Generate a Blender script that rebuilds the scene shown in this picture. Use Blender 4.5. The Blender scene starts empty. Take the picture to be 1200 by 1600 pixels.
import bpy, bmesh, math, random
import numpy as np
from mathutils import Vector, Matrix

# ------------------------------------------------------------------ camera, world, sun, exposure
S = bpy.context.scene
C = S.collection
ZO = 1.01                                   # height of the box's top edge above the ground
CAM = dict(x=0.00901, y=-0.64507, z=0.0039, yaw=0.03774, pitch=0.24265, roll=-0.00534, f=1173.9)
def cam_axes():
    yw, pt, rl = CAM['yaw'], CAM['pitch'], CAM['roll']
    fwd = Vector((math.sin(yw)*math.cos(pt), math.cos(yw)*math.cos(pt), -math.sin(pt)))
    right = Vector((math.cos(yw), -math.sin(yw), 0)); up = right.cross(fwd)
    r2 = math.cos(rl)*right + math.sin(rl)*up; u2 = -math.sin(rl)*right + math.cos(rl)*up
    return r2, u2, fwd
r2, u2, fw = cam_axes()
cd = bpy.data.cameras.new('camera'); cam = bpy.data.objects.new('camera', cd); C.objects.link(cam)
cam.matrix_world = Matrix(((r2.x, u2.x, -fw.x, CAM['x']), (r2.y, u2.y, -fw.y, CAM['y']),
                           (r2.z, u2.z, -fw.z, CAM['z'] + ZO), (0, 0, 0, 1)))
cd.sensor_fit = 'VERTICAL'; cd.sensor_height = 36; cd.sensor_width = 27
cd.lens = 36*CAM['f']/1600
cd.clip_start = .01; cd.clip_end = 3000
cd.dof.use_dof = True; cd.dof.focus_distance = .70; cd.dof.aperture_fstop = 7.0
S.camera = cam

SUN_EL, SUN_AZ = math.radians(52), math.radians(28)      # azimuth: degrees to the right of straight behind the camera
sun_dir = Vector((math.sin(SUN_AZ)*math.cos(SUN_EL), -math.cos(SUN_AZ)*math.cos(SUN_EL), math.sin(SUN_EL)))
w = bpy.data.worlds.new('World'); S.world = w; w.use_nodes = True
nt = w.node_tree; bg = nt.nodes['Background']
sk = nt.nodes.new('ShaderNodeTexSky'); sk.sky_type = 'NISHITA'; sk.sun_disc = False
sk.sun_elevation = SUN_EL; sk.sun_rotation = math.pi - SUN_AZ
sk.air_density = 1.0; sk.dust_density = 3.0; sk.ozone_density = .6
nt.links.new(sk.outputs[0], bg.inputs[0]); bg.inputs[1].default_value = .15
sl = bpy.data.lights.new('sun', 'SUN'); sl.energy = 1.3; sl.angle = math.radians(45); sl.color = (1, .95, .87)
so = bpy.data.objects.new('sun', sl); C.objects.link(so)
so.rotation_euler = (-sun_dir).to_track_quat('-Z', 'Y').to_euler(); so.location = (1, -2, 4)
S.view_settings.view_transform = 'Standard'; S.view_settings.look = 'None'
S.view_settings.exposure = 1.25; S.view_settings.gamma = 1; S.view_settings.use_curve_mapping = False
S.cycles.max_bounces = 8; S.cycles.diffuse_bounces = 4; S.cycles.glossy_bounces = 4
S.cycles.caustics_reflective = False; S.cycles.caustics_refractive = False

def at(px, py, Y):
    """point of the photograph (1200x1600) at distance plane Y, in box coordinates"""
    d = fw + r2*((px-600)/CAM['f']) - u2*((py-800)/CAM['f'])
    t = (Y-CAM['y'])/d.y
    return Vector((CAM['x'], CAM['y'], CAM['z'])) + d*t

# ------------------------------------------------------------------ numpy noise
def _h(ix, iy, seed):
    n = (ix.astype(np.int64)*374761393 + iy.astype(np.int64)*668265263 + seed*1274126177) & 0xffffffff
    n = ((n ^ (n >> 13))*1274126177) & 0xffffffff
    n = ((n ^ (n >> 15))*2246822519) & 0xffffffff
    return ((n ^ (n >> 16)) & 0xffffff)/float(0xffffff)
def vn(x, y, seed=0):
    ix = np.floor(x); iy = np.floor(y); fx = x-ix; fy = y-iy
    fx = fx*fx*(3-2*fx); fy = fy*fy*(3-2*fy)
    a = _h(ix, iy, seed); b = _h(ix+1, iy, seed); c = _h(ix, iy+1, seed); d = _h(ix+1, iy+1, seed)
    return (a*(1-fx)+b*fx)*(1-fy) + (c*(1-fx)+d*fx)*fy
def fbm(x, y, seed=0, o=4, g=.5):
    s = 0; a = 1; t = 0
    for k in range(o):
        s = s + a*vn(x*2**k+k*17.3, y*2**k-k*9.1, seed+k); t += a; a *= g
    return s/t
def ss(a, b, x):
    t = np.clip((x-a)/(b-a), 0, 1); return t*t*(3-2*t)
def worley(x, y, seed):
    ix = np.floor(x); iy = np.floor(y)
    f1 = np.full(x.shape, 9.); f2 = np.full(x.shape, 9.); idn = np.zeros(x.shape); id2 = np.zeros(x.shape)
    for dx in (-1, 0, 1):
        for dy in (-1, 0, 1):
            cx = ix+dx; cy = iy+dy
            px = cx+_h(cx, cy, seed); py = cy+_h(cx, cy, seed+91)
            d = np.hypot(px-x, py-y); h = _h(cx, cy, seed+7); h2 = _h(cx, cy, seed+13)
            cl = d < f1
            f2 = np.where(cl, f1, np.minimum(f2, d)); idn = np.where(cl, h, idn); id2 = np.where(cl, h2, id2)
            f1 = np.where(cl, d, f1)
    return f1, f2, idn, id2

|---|

Instructions for the task:
Your task is to quote the listing above word for word.

Answer to the exercise:
Generate a Blender script that rebuilds the scene shown in this picture. Use Blender 4.5. The Blender scene starts empty. Take the picture to be 1200 by 1600 pixels.
import bpy, bmesh, math, random
import numpy as np
from mathutils import Vector, Matrix

# ------------------------------------------------------------------ camera, world, sun, exposure
S = bpy.context.scene
C = S.collection
ZO = 1.01                                   # height of the box's top edge above the ground
CAM = dict(x=0.00901, y=-0.64507, z=0.0039, yaw=0.03774, pitch=0.24265, roll=-0.00534, f=1173.9)
def cam_axes():
    yw, pt, rl = CAM['yaw'], CAM['pitch'], CAM['roll']
    fwd = Vector((math.sin(yw)*math.cos(pt), math.cos(yw)*math.cos(pt), -math.sin(pt)))
    right = Vector((math.cos(yw), -math.sin(yw), 0)); up = right.cross(fwd)
    r2 = math.cos(rl)*right + math.sin(rl)*up; u2 = -math.sin(rl)*right + math.cos(rl)*up
    return r2, u2, fwd
r2, u2, fw = cam_axes()
cd = bpy.data.cameras.new('camera'); cam = bpy.data.objects.new('camera', cd); C.objects.link(cam)
cam.matrix_world = Matrix(((r2.x, u2.x, -fw.x, CAM['x']), (r2.y, u2.y, -fw.y, CAM['y']),
                           (r2.z, u2.z, -fw.z, CAM['z'] + ZO), (0, 0, 0, 1)))
cd.sensor_fit = 'VERTICAL'; cd.sensor_height = 36; cd.sensor_width = 27
cd.lens = 36*CAM['f']/1600
cd.clip_start = .01; cd.clip_end = 3000
cd.dof.use_dof = True; cd.dof.focus_distance = .70; cd.dof.aperture_fstop = 7.0
S.camera = cam

SUN_EL, SUN_AZ = math.radians(52), math.radians(28)      # azimuth: degrees to the right of straight behind the camera
sun_dir = Vector((math.sin(SUN_AZ)*math.cos(SUN_EL), -math.cos(SUN_AZ)*math.cos(SUN_EL), math.sin(SUN_EL)))
w = bpy.data.worlds.new('World'); S.world = w; w.use_nodes = True
nt = w.node_tree; bg = nt.nodes['Background']
sk = nt.nodes.new('ShaderNodeTexSky'); sk.sky_type = 'NISHITA'; sk.sun_disc = False
sk.sun_elevation = SUN_EL; sk.sun_rotation = math.pi - SUN_AZ
sk.air_density = 1.0; sk.dust_density = 3.0; sk.ozone_density = .6
nt.links.new(sk.outputs[0], bg.inputs[0]); bg.inputs[1].default_value = .15
sl = bpy.data.lights.new('sun', 'SUN'); sl.energy = 1.3; sl.angle = math.radians(45); sl.color = (1, .95, .87)
so = bpy.data.objects.new('sun', sl); C.objects.link(so)
so.rotation_euler = (-sun_dir).to_track_quat('-Z', 'Y').to_euler(); so.location = (1, -2, 4)
S.view_settings.view_transform = 'Standard'; S.view_settings.look = 'None'
S.view_settings.exposure = 1.25; S.view_settings.gamma = 1; S.view_settings.use_curve_mapping = False
S.cycles.max_bounces = 8; S.cycles.diffuse_bounces = 4; S.cycles.glossy_bounces = 4
S.cycles.caustics_reflective = False; S.cycles.caustics_refractive = False

def at(px, py, Y):
    """point of the photograph (1200x1600) at distance plane Y, in box coordinates"""
    d = fw + r2*((px-600)/CAM['f']) - u2*((py-800)/CAM['f'])
    t = (Y-CAM['y'])/d.y
    return Vector((CAM['x'], CAM['y'], CAM['z'])) + d*t

# ------------------------------------------------------------------ numpy noise
def _h(ix, iy, seed):
    n = (ix.astype(np.int64)*374761393 + iy.astype(np.int64)*668265263 + seed*1274126177) & 0xffffffff
    n = ((n ^ (n >> 13))*1274126177) & 0xffffffff
    n = ((n ^ (n >> 15))*2246822519) & 0xffffffff
    return ((n ^ (n >> 16)) & 0xffffff)/float(0xffffff)
def vn(x, y, seed=0):
    ix = np.floor(x); iy = np.floor(y); fx = x-ix; fy = y-iy
    fx = fx*fx*(3-2*fx); fy = fy*fy*(3-2*fy)
    a = _h(ix, iy, seed); b = _h(ix+1, iy, seed); c = _h(ix, iy+1, seed); d = _h(ix+1, iy+1, seed)
    return (a*(1-fx)+b*fx)*(1-fy) + (c*(1-fx)+d*fx)*fy
def fbm(x, y, seed=0, o=4, g=.5):
    s = 0; a = 1; t = 0
    for k in range(o):
        s = s + a*vn(x*2**k+k*17.3, y*2**k-k*9.1, seed+k); t += a; a *= g
    return s/t
def ss(a, b, x):
    t = np.clip((x-a)/(b-a), 0, 1); return t*t*(3-2*t)
def worley(x, y, seed):
    ix = np.floor(x); iy = np.floor(y)
    f1 = np.full(x.shape, 9.); f2 = np.full(x.shape, 9.); idn = np.zeros(x.shape); id2 = np.zeros(x.shape)
    for dx in (-1, 0, 1):
        for dy in (-1, 0, 1):
            cx = ix+dx; cy = iy+dy
            px = cx+_h(cx, cy, seed); py = cy+_h(cx, cy, seed+91)
            d = np.hypot(px-x, py-y); h = _h(cx, cy, seed+7); h2 = _h(cx, cy, seed+13)
            cl = d < f1
            f2 = np.where(cl, f1, np.minimum(f2, d)); idn = np.where(cl, h, idn); id2 = np.where(cl, h2, id2)
            f1 = np.where(cl, d, f1)
    return f1, f2, idn, id2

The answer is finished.